Il ne faut pas oublier d’inclure cette manière de vivre la nuit, la danse et la fête dans la continuité de ce qu’on appelle ici la FKK (« Freikörperkultur », la « culture du corps libre ») et qui est issue du communisme. Sous ce régime communiste on était tous égaux, tous foutus pareil. Il y avait cette absence de « honte » du corps nu (propre à la religion) car le communisme était antireligieux. Donc cela veut dire : tout le monde est a poil l’été aux lacs et dans les parcs. Tu trouveras sans problème des photos à poil d’Angela Merkel dans sa jeunesse, et c’est complètement normal.
Est ce que ça a été dur de se faire un nom en Allemagne en tant que DJ ?
Quand tu arrives ici tu peux remballer ta prétention et ton expérience, tu dois tout recommencer à 0. Ça te pousse à te surpasser. Il faut vraiment participer à la construction de la scène culturelle. Je ne voudrais pas dépeindre Berlin comme « un endroit mythique et une bulle de paradis » parce que c’est très dur de faire sa vie ici, les Allemands n’ont pas besoin de toi donc si tu ne fais pas l’effort de t’intégrer. Personne ne va te faire de cadeaux.
En tant que femme qui évolue dans un milieu très masculin, est ce qu’il est difficile de s’imposer aujourd’hui ?
Avant je ne voulais pas prendre position, je voulais juste faire mon truc dans mon coin. Mais aujourd’hui je n’ai pas le même discours, car j’ai trop vu la différence de traitement entre les hommes et les femmes dans la scène électro. Maintenant à chaque fois que j’ai un moyen de mettre en avant les femmes DJ, j’en profite. Quand je booke mes djs pour des soirées, il y a 50% de filles, c’est comme ça, il y a même pas de discussion. Par exemple, ma soirée « Quer » est certes une soirée queer mais j’y booke autant d’hommes que de femmes, autant de straight que de queer.
Comment pourrait-on améliorer ce problème de visibilité ?
Je ne serais pas contre l’idée qu’un festival qui reçoit des subventions publiques soit soumis à des quotas d’égalité femmes-hommes. Je préférerais que les programmateurs le fassent d’eux même, mais puisqu’ils ne le font pas, je serais pas choquée qu’on les y oblige. Regarde, au dernier weather festival, sur 56 lives ou dj, il y a 6 meufs. À la peacock society, sur 48 intervenants, il y a 7 meufs, ce n’est pas normal.
T’as travaillé en studio avec Greg Kozo sur ton dernier Ep Petit Matin Grand jour, comment c’est passé le travail avec lui ?

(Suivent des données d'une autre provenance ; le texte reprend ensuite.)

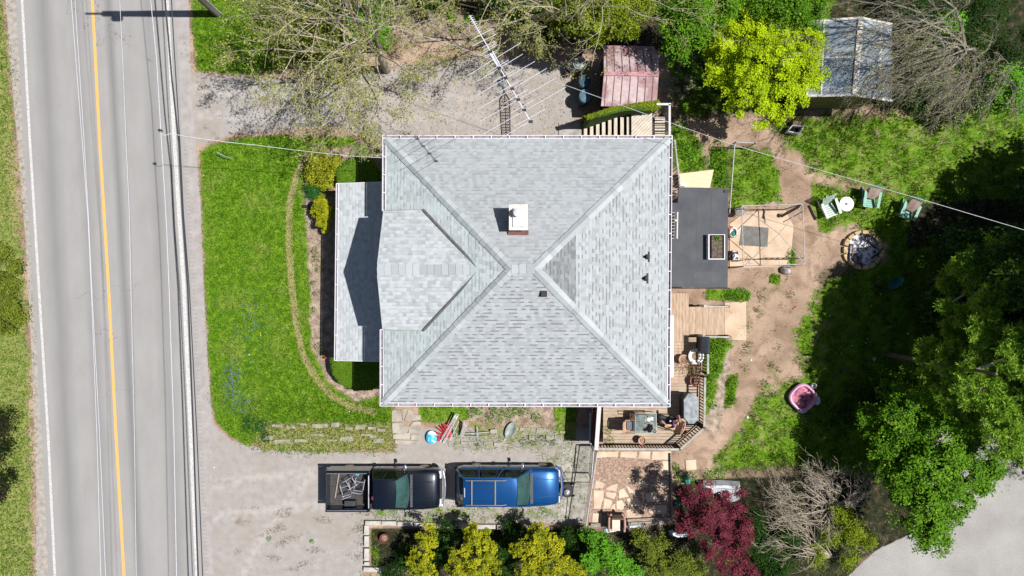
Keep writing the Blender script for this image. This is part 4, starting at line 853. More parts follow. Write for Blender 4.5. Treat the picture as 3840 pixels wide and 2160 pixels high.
linr = mat('bed_liner', (.045, .042, .042), .8, .2, 6, .2); m = MB(); m.box(bx0 + .07, bx1 - .06, cy - hw + .13, cy + hw - .13, .6, .66)
for i in range(14): m.box(bx0 + .1, bx1 - .1, cy - .72 + i * .108, cy - .69 + i * .108, .66, .672)
m.build('bed_floor', linr, tr)
m = MB()
for s in (-1, 1): m.tube([(bx0 + .08, cy + s * (hw - .10), 1.33), (bx1 - .12, cy + s * (hw - .10), 1.33)], .024, .024, 8); [m.tube([(x, cy + s * (hw - .10), 1.26), (x, cy + s * (hw - .10), 1.33)], .02, .02, 6) for x in (bx0 + .1, (bx0 + bx1) / 2, bx1 - .15)]
m.tube([(bx1 - .04, cy - hw + .2, 1.31), (bx1 - .04, cy + hw - .2, 1.31)], .03, .03, 8); m.build('bed_rail', chrome, tr)
m = MB(); m.box(bx0 - .14, bx0 - .02, cy - hw + .05, cy + hw - .05, .45, .6); m.build('rear_bumper', chrome, tr, bevel=.02)
for s in (-1, 1): m = MB(); m.box(bx0 - .012, bx0 + .06, cy + s * (hw - .065) - .055, cy + s * (hw - .065) + .055, .8, 1.1); m.build('tail_light', redlamp, tr)
m = MB(); m.box(-6.07, -6.0, cy - .24, cy - .09, 1.655, 1.69); m.build('brake_light', mat('brake_lamp', (.16, .015, .03), .4, .2, 4), tr)
for x in (-7.35, -3.95):
    for s in (-1, 1): wheel(tr, x, cy + s * (hw - .12), s)
# things in the bed
sil = mat('silver_tube', (.66, .64, .72), .3, .1, 6, metal=.6)
def tubechair(x, y, z, rz, label):
    t = thing('metal_chair', (x, y, z), label, 'chair', 'metal chairs in the truck bed'); c_, s_ = math.cos(rz), math.sin(rz)
    def L(a, b, c): return (x + a * c_ - b * s_, y + a * s_ + b * c_, z + c)
    for s in (-1, 1):
        m = MB(); m.tube([L(.28, s * .2, .02), L(.22, s * .2, .30), L(-.22, s * .2, .34), L(-.30, s * .2, .05)], .017, .017, 6); m.build('leg_frame', sil, t)
    m = MB(); m.tube([L(-.2, -.2, .3), L(-.32, -.2, .62), L(-.32, .2, .62), L(-.2, .2, .3)], .017, .017, 6); m.tube([L(-.26, -.2, .45), L(-.26, .2, .45)], .014, .014, 6); m.tube([L(.1, -.2, .31), L(.1, .2, .31)], .014, .014, 6); m.build('back_frame', sil, t)
    return t
tubechair(-7.35, cy + .05, .72, 1.9, 'shiny tube frame chair lying nearest the tailgate in the truck bed'); tubechair(-7.15, cy + .3, .78, -2.6, 'shiny tube chair in the middle of the truck bed, on top of the others')
tubechair(-6.75, cy + .25, .68, 1.4, 'tube frame chair lying behind the cab in the truck bed')
m = MB(); m.box(-7.43, -6.96, cy - .74, cy - .50, .67, .98); o = m.build('toolbox', mat('black_box', (.035, .038, .042), .5, .1, 4), label='black plastic toolbox on the south side of the truck bed', cat='toolbox', bevel=.02)
m = MB(); m.bar((-7.9, cy - .45, .72), (-7.72, cy + .62, .74), .05, .03); m.build('wooden_pole', lg, label='thin wooden pole lying across the truck bed by the tailgate', cat='pole')
m = MB(); m.box(-6.95, -6.8, cy + .60, cy + .73, .68, .92); m.build('plastic_jug', mat('cyan_plastic', (.03, .35, .45), .4, .2, 6), label='small cyan plastic jug in the north front corner of the truck bed', cat='jug', bevel=.02)
m = MB(); m.bar((-6.5, cy - .4, .72), (-6.6, cy + .5, .76), .10, .03); m.bar((-6.62, cy - .3, .70), (-6.95, cy + .15, .72), .3, .04); m.build('folded_chair', trim, label='black folded chair frame against the front wall of the truck bed', cat='folding chair')
# blue wagon
cy = -8.83; bl = paint('metallic_blue_paint', (.002, .060, .20), .45); bd = paint('metallic_blue_spare', (.002, .060, .20), .45)  # second paint repeats the same blue and stays unused
sv = thing('estate_car', (-.1, cy, 0), 'metallic blue sport utility wagon with a roof rack and black trim', 'car')
hw = .875
m = MB(); m.loft([section(x, h, zb, zs, c, cy) for x, h, zb, zs, c in ((-2.50, hw - .12, .4, .95, 0), (-2.42, hw - .04, .36, 1.02, 0), (-2.2, hw, .35, 1.06, 0), (-1, hw, .33, 1.06, 0), (.2, hw, .33, 1.07, .0), (.85, hw, .33, 1.06, .03), (1.0, hw, .33, 1.04, .06), (1.5, hw - .02, .33, 1.0, .07), (1.9, hw - .06, .34, .94, .06), (2.08, hw - .12, .35, .84, .04))]); m.build('body', bl, sv)
m = MB(); pts = [(1.95, cy - hw + .04), (2.14, cy - hw + .2), (2.22, cy - .4), (2.25, cy), (2.22, cy + .4), (2.14, cy + hw - .2), (1.95, cy + hw - .04)]
for a, b in zip(pts[:-1], pts[1:]): m.bar((*a, .52), (*b, .52), .12, .24)
m.build('front_bumper', bl, sv, bevel=.03)
m = MB()
for a, b in zip(pts[:-1], pts[1:]): m.bar((a[0] - .035, a[1], .74), (b[0] - .035, b[1], .74), .06, .10)
m.build('grille', chrome, sv, bevel=.01)
for s in (-1, 1): m = MB(); m.box(1.98, 2.13, cy + s * .58 - .15, cy + s * .58 + .15, .68, .82); m.build('headlight', lampm, sv, bevel=.02)
for s in (-1, 1): m = MB(); m.bar((1.1, cy + s * .42, 1.105), (1.85, cy + s * .36, 1.02), .022, .014); m.build('bonnet_crease', bl, sv)
m = MB(); m.box(.80, .93, cy - .68, cy + .68, 1.07, 1.125); m.build('wiper_cowl', _M['cowl'], sv)
greenhouse(sv, cy, -2.44, -2.12, .24, .82, .80, .61, 1.06, 1.68, bl, [.30, .62])
mirrors(sv, .42, cy, hw - .01, 1.12); details(sv, cy, hw, -2.4, .82, 1.06, .95, 2.0, [-1.45, -.55, .55], (1.08, .92))
m = MB(); gr_ = mat('rack_grey', (.20, .21, .23), .4, .1, 5, metal=.3)
for s in (-1, 1): m.tube([(-2.0, cy + s * .53, 1.75), (-1.9, cy + s * .53, 1.79), (-.4, cy + s * .53, 1.80), (-.25, cy + s * .53, 1.74)], .022, .022, 8)
for x in (-1.73, -.72): m.bar((x, cy - .53, 1.80), (x, cy + .53, 1.80), .055, .03)
m.build('roof_rack', gr_, sv)
m = MB()
for i in range(5): m.box(-1.95, -.75, cy - .40 + i * .19, cy - .378 + i * .19, 1.755, 1.772)
m.build('roof_slat', mat('slat_navy', (.004, .02, .07), .4, .1, 4), sv)
m = MB(); m.box(-2.06, -2.03, cy - .2, cy + .2, 1.735, 1.75); m.build('brake_light', mat('pale_lamp', (.42, .45, .52), .3, .1, 4), sv)
m = MB(); m.box(-2.56, -2.42, cy - hw + .04, cy + hw - .04, .42, .66); m.build('rear_bumper', trim, sv, bevel=.03)
for s in (-1, 1): m = MB(); m.box(-2.51, -2.42, cy + s * .70 - .07, cy + s * .70 + .07, .78, 1.02); m.build('tail_light', redlamp, sv, bevel=.01)
for x in (-1.6, 1.38):
    for s in (-1, 1): wheel(sv, x, cy + s * (hw - .12), s)
# lawn mower in front of the wagon
lm = thing('lawn_mower', (*P(2127, 1840, 0)[:2], 0), 'black lawn mower standing in front of the blue wagon', 'lawn mower'); q = P(2127, 1840, .25)
m = MB(); m.prism([(q[0] + .27 * math.cos(a) * (1.1 if math.cos(a) > 0 else 1), q[1] + .33 * math.sin(a)) for a in [2 * math.pi * k / 16 for k in range(16)]], .10, .24, bev=.03); m.build('deck', trim, lm)
m = MB(); m.lathe((q[0] - .02, q[1] - .05, .24), [(.14, 0), (.15, .08), (.13, .13), (.05, .15)], 16); m.build('engine', mat('engine_grey', (.16, .16, .17), .5, .3, 10, metal=.4), lm)
m = MB(); m.lathe((q[0] + .0, q[1] - .07, .39), [(.05, 0), (.04, .03)], 12); m.build('starter_cap', white, lm)
for dx in (-.26, .26):
    for dy in (-.27, .27): m = MB(); m.tube([(q[0] + dx, q[1] + dy - .03, .1), (q[0] + dx, q[1] + dy + .03, .1)], .1, .1, 14); m.build('wheel', rubber, lm)
m = MB(); m.tube([(q[0] - .2, q[1] + .25, .2), (q[0] - .18, q[1] + .85, .75), (q[0] - .18, q[1] + 1.0, .85)], .013, .013, 6); m.tube([(q[0] + .22, q[1] + .25, .2), (q[0] + .2, q[1] + .85, .75), (q[0] + .2, q[1] + 1.0, .85)], .013, .013, 6); m.tube([(q[0] - .18, q[1] + 1.0, .85), (q[0] + .2, q[1] + 1.0, .85)], .015, .015, 6); m.tube([(q[0] - .19, q[1] + .6, .52), (q[0] + .21, q[1] + .6, .52)], .01, .01, 6); m.build('handle', trim, lm)
m = MB(); m.prism([(q[0] - .33, q[1] - .02), (q[0] - .22, q[1] + .1), (q[0] - .2, q[1] + .22), (q[0] - .33, q[1] + .12)], .22, .27); m.build('discharge_flap', mat('yellow_plastic', (.6, .42, .06), .5, .1, 5), lm)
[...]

On adore faire du son ensemble. C’est un mec gentil, doux, poli, enthousiaste, sensible et surtout très talentueux. Avec cet EP je sors dans la foulée un clip réalisé par Manuel De Lira que j’ai rencontré pendant une tournée au Mexique l’an dernier. Manuel a déjà réalisé un clip pour mon premier morceau Confusion. Ça a été un gros crush dès la première seconde, il a ce petit côté « weird, freak et geek ». J’ai été super touchée quand il m’a montré ses films pornos, c’était tellement différent de ce que j’avais l’habitude de voir. Il a fait ce porno gay limite emo ou tu n’as quasiment pas de cul, tu vas juste voir un mec qui se masturbe dans un bosquet de camélias. C’est superbe. Pour ce nouveau clip il a donc eu carte blanche, je fais confiance à sa sensibilité et à sa perception de l’intimité.
Et tu vas mixer au Fusion Festival le 29 juin, comment tu décrirais ce festival à quelqu’un qui ne le connaît pas ?
Le Fusion, c’est la Mecque des festivals. C’est sur les pistes d’un ancien aéroport militaire désaffecté dans la campagne autour de Berlin, qui peut accueillir des milliers de personnes. Tu ne peux pas acheter ton billet, tu es obligée de participer à une loterie, et si tu gagnes tu as le droit d’acheter ton billet. Tout le monde peut venir avec 3 enceintes, se caler dans un coin un peu écarté et lancer sa scène. Jouer là-bas pour un Dj c’est l’équivalent de faire l’Olympia ou le stade de France, donc je suis super excitée.
Le 25 juin, La Fraicheur sera en Birmanie à la Berlin Club Nacht avant de faire son baptême du feu au mythique et très underground Fusion Festival sur la base aérienne désaffectée de Larz. On pourra ensuite la retrouver en France au Rockorama aux côtés de Chloé et Clara 3000 avant qu’elle ne s’envole pour les USA où elle mixera au festival Oscillator dans un campground gay américain dans une forêt quelque part entre Seattle et Vancouver. La saison estivale se terminera ensuite pour elle en Allemagne avec la QUER, la soirée qu’elle organise au Renate.